UNITED STATES SUPREME COURT DECISIONS ON-LINE

MILWAUKEE RAILROAD CO. V. SOUTTER & KNAPP, 72 U. S. 660 (1866)

72 U. S. 660

U.S. Supreme Court

Milwaukee Railroad Co. v. Soutter & Knapp, 72 U.S. 5 Wall. 660 660 (1866)

Milwaukee Railroad Co. v. Soutter & Knapp

72 U.S. (5 Wall.) 660

Syllabus

The act of confirming or setting aside a sale made by a commissioner in chancery, involving, as it often does, the exercise of a very delicate judgment and discretion, cannot be regarded as a mere control of the ministerial duties of an officer in the execution of final process.

Hence, under the case of Bronson v. La Crosse Railroad Co., 1 Wall. 405, here approved, such an act belonged, under the Congressional statutes of July 15, 1862, and 3 March, 1863, 12 Stat. at Large 576 and 807, to the Circuit Court of Wisconsin, and not to the district court, even though the sale was made under a decree of foreclosure in the last-named court, rendered before the Act of July 15, 1862, and when, therefore, the district court was possessed of full circuit court powers.

This was an appeal by the Milwaukee & Minnesota Railroad Company from an order of court confirming a sale made by the marshal under a decree of foreclosure of a mortgage on the western division of the La Crosse & Milwaukee Railroad.

The facts out of which the appeal grew were these:

The original decree of foreclosure was rendered by the District Court of Wisconsin, then possessing full circuit court powers, on the 13th of January, 1862, and on the 2d of October, 1862, the marshal made a sale under that decree.
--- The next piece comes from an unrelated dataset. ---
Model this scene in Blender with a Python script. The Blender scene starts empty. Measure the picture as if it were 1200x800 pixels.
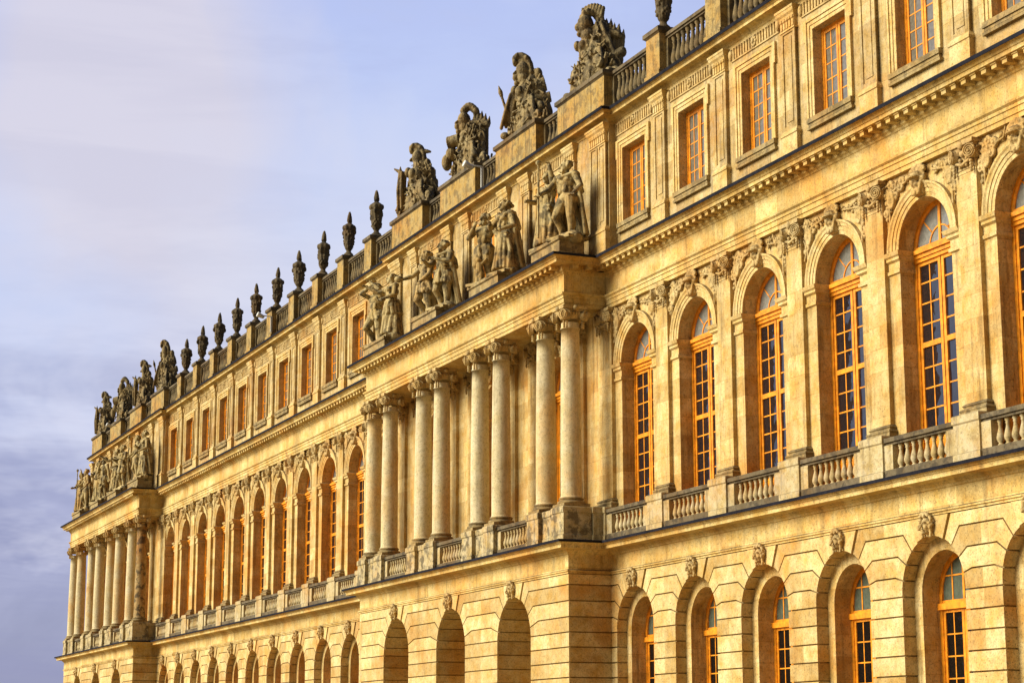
import bpy, bmesh, math, random
from mathutils import Vector, Matrix, Euler
PI = math.pi
R = random.Random(7)
C = bpy.context.scene.collection
scene = bpy.context.scene
W = 4.3                                   # bay width
NEAR = [W * k for k in range(8)]          # near wing bays
FAR = [-26.17 - W * k for k in range(11)] # far wing bays
PC, PS, PH = -13.0, 6.37, 1.08            # near pavilion centre, bay, half pair
FC, FS, FH = -83.4, 7.0, 1.45             # end pavilion
GZ = -1.7                                 # ground level (camera height is z = 0)

# ------------------------------------------------------------------ mesh builder
class MB:
    def __init__(s): s.v = []; s.f = []; s.sm = []
    def add(s, vs, fs, smooth=False, m=None):
        b = len(s.v)
        s.v += [tuple(m @ Vector(p)) for p in vs] if m is not None else [tuple(p) for p in vs]
        for f in fs: s.f.append([b + i for i in f]); s.sm.append(smooth)
        return s
    def box(s, x0, x1, y0, y1, z0, z1, m=None):
        v = [(x, y, z) for z in (z0, z1) for y in (y0, y1) for x in (x0, x1)]
        return s.add(v, [(0, 2, 3, 1), (4, 5, 7, 6), (0, 1, 5, 4), (2, 6, 7, 3), (0, 4, 6, 2), (1, 3, 7, 5)], False, m)
    def quad(s, *p): return s.add(p, [(0, 1, 2, 3)])
    def prism(s, poly, y0, y1, m=None):
        n = len(poly)
        v = [(x, y0, z) for x, z in poly] + [(x, y1, z) for x, z in poly]
        f = [tuple(range(n)), tuple(range(2 * n - 1, n - 1, -1))] + [((i + 1) % n, i, n + i, n + (i + 1) % n) for i in range(n)]
        return s.add(v, f, False, m)
    def lathe(s, prof, cx=0, cy=0, seg=16, m=None, smooth=True, wob=None):
        v = []; f = []; n = len(prof)
        for i, (r, z) in enumerate(prof):
            for k in range(seg):
                a = 2 * PI * k / seg
                rr = r * (wob(a, z) if wob else 1)
                v.append((cx + rr * math.cos(a), cy + rr * math.sin(a), z))
        for i in range(n - 1):
            for k in range(seg):
                k2 = (k + 1) % seg
                f.append((i * seg + k, i * seg + k2, (i + 1) * seg + k2, (i + 1) * seg + k))
        s.add(v, f, smooth, m)
        s.add([v[k] for k in range(seg)], [tuple(range(seg - 1, -1, -1))], False, m)
        s.add([v[(n - 1) * seg + k] for k in range(seg)], [tuple(range(seg))], False, m)
        return s
    def sweep(s, path, prof, cap=True):
        n = len(path); ds = []
        for i in range(n - 1):
            d = Vector((path[i + 1][0] - path[i][0], path[i + 1][1] - path[i][1])); d.normalize(); ds.append(d)
        v = []
        for i, p in enumerate(path):
            a = ds[max(i - 1, 0)]; b = ds[min(i, n - 2)]
            na = Vector((-a.y, a.x)); nb = Vector((-b.y, b.x))
            m = (na + nb) / (1 + na.dot(nb))
            for o, z in prof: v.append((p[0] + m.x * o, p[1] + m.y * o, z))
        k = len(prof); f = []
        for i in range(n - 1):
            for j in range(k - 1):
                f.append((i * k + j, (i + 1) * k + j, (i + 1) * k + j + 1, i * k + j + 1))
        if cap: f += [tuple(range(k)), tuple(range(n * k - 1, (n - 1) * k - 1, -1))]
        return s.add(v, f)
    def ell(s, c, r, rot=None, u=14, w=9):
        m = Matrix.Translation(c) @ (Euler(rot).to_matrix().to_4x4() if rot else Matrix()) @ Matrix.Diagonal((r[0], r[1], r[2], 1))
        v = [(0, 0, -1)]; f = []
        for i in range(1, w):
            t = PI * i / w
            for k in range(u):
                a = 2 * PI * k / u; v.append((math.sin(t) * math.cos(a), math.sin(t) * math.sin(a), -math.cos(t)))
        v.append((0, 0, 1)); L = len(v) - 1
        for k in range(u):
            k2 = (k + 1) % u
            f.append((0, 1 + k2, 1 + k))
            for i in range(w - 2): f.append((1 + i * u + k, 1 + i * u + k2, 1 + (i + 1) * u + k2, 1 + (i + 1) * u + k))
            f.append((1 + (w - 2) * u + k, 1 + (w - 2) * u + k2, L))
        return s.add(v, f, True, m)
    def tube(s, pts, rs, seg=8):
        pts = [Vector(p) for p in pts]; n = len(pts)
        if not isinstance(rs, (list, tuple)): rs = [rs] * n
        v = []; f = []; up = None
        for i in range(n):
            d = (pts[min(i + 1, n - 1)] - pts[max(i - 1, 0)]).normalized()
            if up is None: up = Vector((0, 0, 1)) if abs(d.z) < .9 else Vector((0, 1, 0))
            a = d.cross(up).normalized(); up = a.cross(d).normalized()
            for k in range(seg):
                t = 2 * PI * k / seg; v.append(tuple(pts[i] + (a * math.cos(t) + up * math.sin(t)) * rs[i]))
        for i in range(n - 1):
            for k in range(seg):
                k2 = (k + 1) % seg; f.append((i * seg + k, i * seg + k2, (i + 1) * seg + k2, (i + 1) * seg + k))
        f += [tuple(range(seg - 1, -1, -1)), tuple(range((n - 1) * seg, n * seg))]
        return s.add(v, f, True)
    def cap(s, p, q, r1, r2, seg=9):
        p = Vector(p); q = Vector(q); d = q - p
        if d.length < 1e-6: return s.ell(p, (r1,) * 3)
        d.normalize(); n = 4; pts = []; rs = []
        for i in range(1, n + 1):
            a = PI / 2 * i / n; pts.append(p - d * r1 * math.cos(a)); rs.append(r1 * math.sin(a))
        for i in range(0, n):
            a = PI / 2 * i / n; pts.append(q + d * r2 * math.sin(a)); rs.append(r2 * math.cos(a))
        return s.tube(pts, rs, seg)
    def mesh(s, name, mat):
        me = bpy.data.meshes.new(name); me.from_pydata(s.v, [], s.f); me.update()
        for p, sm in zip(me.polygons, s.sm): p.use_smooth = sm
        if mat: me.materials.append(mat)
        return me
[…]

In the meantime, to-wit, on the 15th July, 1862, Congress, by an clubjuris

Page 72 U. S. 661

act of that date, had established a circuit court for the district of Wisconsin, whereby all causes then pending in the district court which might have been brought or which could have been originally cognizable in a circuit court were transferred to the circuit court and the district court was deprived of all circuit court powers. The marshal therefore returned the report of his sale into the circuit court. This was on the 6th day of October, 1862.

After several orders partially confirming the sale, the circuit court, January 17, 1863, set it aside and ordered the marshal to sell again according to the original decree. On the 25th of April thereafter, the marshal made another sale.

Congress, however, on the 3d March, 1863, had passed a statute authorizing the district courts where they had rendered final judgments or decrees, prior to the act of July 15, 1862, in cases which might have been brought, and could have been originally cognizable in a circuit court,

"to issue writs of execution or other final process or to use such other powers and proceedings as might be in accordance with law, to enforce the judgments and decrees aforesaid."

Acting under this law, the marshal reported this sale to the district court, and that court made an order of confirmation. The appellants here applied to the circuit court for a rule on the marshal to make a report of his sale to that court, which application was refused.

They now appealed from these orders of the circuit and district courts and sought their reversal on the ground that the district court had no power to act in the matter of the confirmation of the sale, and that it properly belonged to the circuit court.